▶ [Written instruction]
Reproduce the material below line by line, beginning with its first line and ending with the line that contains "return (r[0], r[1], r[2], 1)"; leave out pictures.

▶ [Dataset section]
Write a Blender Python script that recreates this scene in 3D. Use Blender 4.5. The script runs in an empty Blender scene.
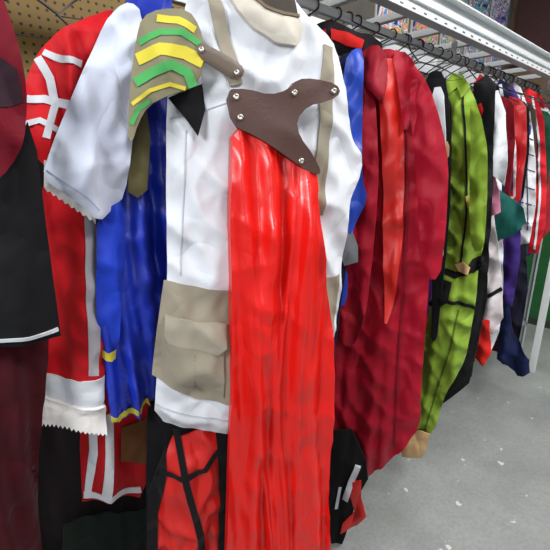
import bpy, math, random
import numpy as np
from mathutils import Vector, Matrix, noise
from mathutils.geometry import delaunay_2d_cdt
from mathutils.bvhtree import BVHTree
random.seed(4)
scene = bpy.context.scene
try:
    scene.view_settings.view_transform = 'Standard'
except Exception:
    pass

# ---------------------------------------------------------------- camera
H = 1.6
FPX = 400.0
pitch = math.radians(16.0); yaw = math.radians(47.6)
Fw = Vector((math.cos(pitch)*math.cos(yaw), math.cos(pitch)*math.sin(yaw), -math.sin(pitch)))
Rt = Vector((math.sin(yaw), -math.cos(yaw), 0))
Up = Rt.cross(Fw)
CAM = Vector((0, 0, H))
cd = bpy.data.cameras.new('camera'); cam = bpy.data.objects.new('camera', cd)
scene.collection.objects.link(cam)
cd.sensor_width = 36; cd.lens = FPX/550*36; cd.clip_start = 0.02
m = Matrix((Rt, Up, -Fw)).transposed().to_4x4(); m.translation = CAM
cam.matrix_world = m
scene.camera = cam

# ---------------------------------------------------------------- materials
def lin(c):
    r = []
    for v in c[:3]:
        v = v/255.0
        r.append(v/12.92 if v <= 0.04045 else ((v+0.055)/1.055)**2.4)
    return (r[0], r[1], r[2], 1)

_m = {}
def cloth(rgb, rough=0.85, kind='cotton'):
    key = (rgb, rough, kind)
    if key in _m: return _m[key]
    mt = bpy.data.materials.new('%s_%d_%d_%d' % (kind, *rgb)); mt.use_nodes = True
    nt = mt.node_tree; b = nt.nodes['Principled BSDF']
    N = nt.nodes.new; L = nt.links.new
    tc = N('ShaderNodeTexCoord')
    n1 = N('ShaderNodeTexNoise'); n1.inputs['Scale'].default_value = 5
    n1.inputs['Detail'].default_value = 4
    L(tc.outputs['Object'], n1.inputs['Vector'])
    ramp = N('ShaderNodeValToRGB')
    c = lin(rgb)
    ramp.color_ramp.elements[0].position = .25; ramp.color_ramp.elements[1].position = .75
    ramp.color_ramp.elements[0].color = (c[0]*.92, c[1]*.92, c[2]*.92, 1)
    ramp.color_ramp.elements[1].color = (min(1, c[0]*1.05), min(1, c[1]*1.05), min(1, c[2]*1.05), 1)
    L(n1.outputs[0], ramp.inputs[0]); L(ramp.outputs[0], b.inputs['Base Color'])
    def ridged(scale, zs, dist, det=1, rot=(.25, .3, 0)):
        mp = N('ShaderNodeMapping'); mp.inputs['Scale'].default_value = (1, 1, zs)
        mp.inputs['Rotation'].default_value = rot
        L(tc.outputs['Object'], mp.inputs[0])
        n = N('ShaderNodeTexNoise'); n.inputs['Scale'].default_value = scale
        n.inputs['Detail'].default_value = det; n.inputs['Roughness'].default_value = .4; n.inputs['Distortion'].default_value = dist
        L(mp.outputs[0], n.inputs['Vector'])
        s = N('ShaderNodeMath'); s.operation = 'SUBTRACT'; s.inputs[1].default_value = .5; L(n.outputs[0], s.inputs[0])
        a = N('ShaderNodeMath'); a.operation = 'ABSOLUTE'; L(s.outputs[0], a.inputs[0])
        return a.outputs[0]
    def bump(h, dist, strength, prev=None):
        bp = N('ShaderNodeBump'); bp.inputs['Distance'].default_value = dist; bp.inputs['Strength'].default_value = strength
        L(h, bp.inputs['Height'])
        if prev is not None: L(prev, bp.inputs['Normal'])
        return bp.outputs[0]
    if kind == 'leather':
        o = bump(ridged(90, 1, .5), .002, .4)
    elif kind == 'satin':
        o = bump(ridged(8, .22, .4), .05, .7)
        o = bump(ridged(10, .6, .5, 1, (.2, -.7, .1)), .022, .65, o)
    elif kind == 'plain':
        o = bump(ridged(40, 1, .5), .003, .4)
    else:
        o = bump(ridged(6, .5, .5), .065, .8)
        o = bump(ridged(13, .8, .3, 1, (.2, -.6, .1)), .02, .6, o)
    L(o, b.inputs['Normal'])
    b.inputs['Roughness'].default_value = rough
    if kind in ('cotton', 'plain'):
        b.inputs['Specular IOR Level'].default_value = .2
        b.inputs['Sheen Weight'].default_value = .05
    if kind == 'satin':
        b.inputs['Specular IOR Level'].default_value = .6
    _m[key] = mt
    return mt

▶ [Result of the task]
Write a Blender Python script that recreates this scene in 3D. Use Blender 4.5. The script runs in an empty Blender scene.
import bpy, math, random
import numpy as np
from mathutils import Vector, Matrix, noise
from mathutils.geometry import delaunay_2d_cdt
from mathutils.bvhtree import BVHTree
random.seed(4)
scene = bpy.context.scene
try:
    scene.view_settings.view_transform = 'Standard'
except Exception:
    pass

# ---------------------------------------------------------------- camera
H = 1.6
FPX = 400.0
pitch = math.radians(16.0); yaw = math.radians(47.6)
Fw = Vector((math.cos(pitch)*math.cos(yaw), math.cos(pitch)*math.sin(yaw), -math.sin(pitch)))
Rt = Vector((math.sin(yaw), -math.cos(yaw), 0))
Up = Rt.cross(Fw)
CAM = Vector((0, 0, H))
cd = bpy.data.cameras.new('camera'); cam = bpy.data.objects.new('camera', cd)
scene.collection.objects.link(cam)
cd.sensor_width = 36; cd.lens = FPX/550*36; cd.clip_start = 0.02
m = Matrix((Rt, Up, -Fw)).transposed().to_4x4(); m.translation = CAM
cam.matrix_world = m
scene.camera = cam

# ---------------------------------------------------------------- materials
def lin(c):
    r = []
    for v in c[:3]:
        v = v/255.0
        r.append(v/12.92 if v <= 0.04045 else ((v+0.055)/1.055)**2.4)
    return (r[0], r[1], r[2], 1)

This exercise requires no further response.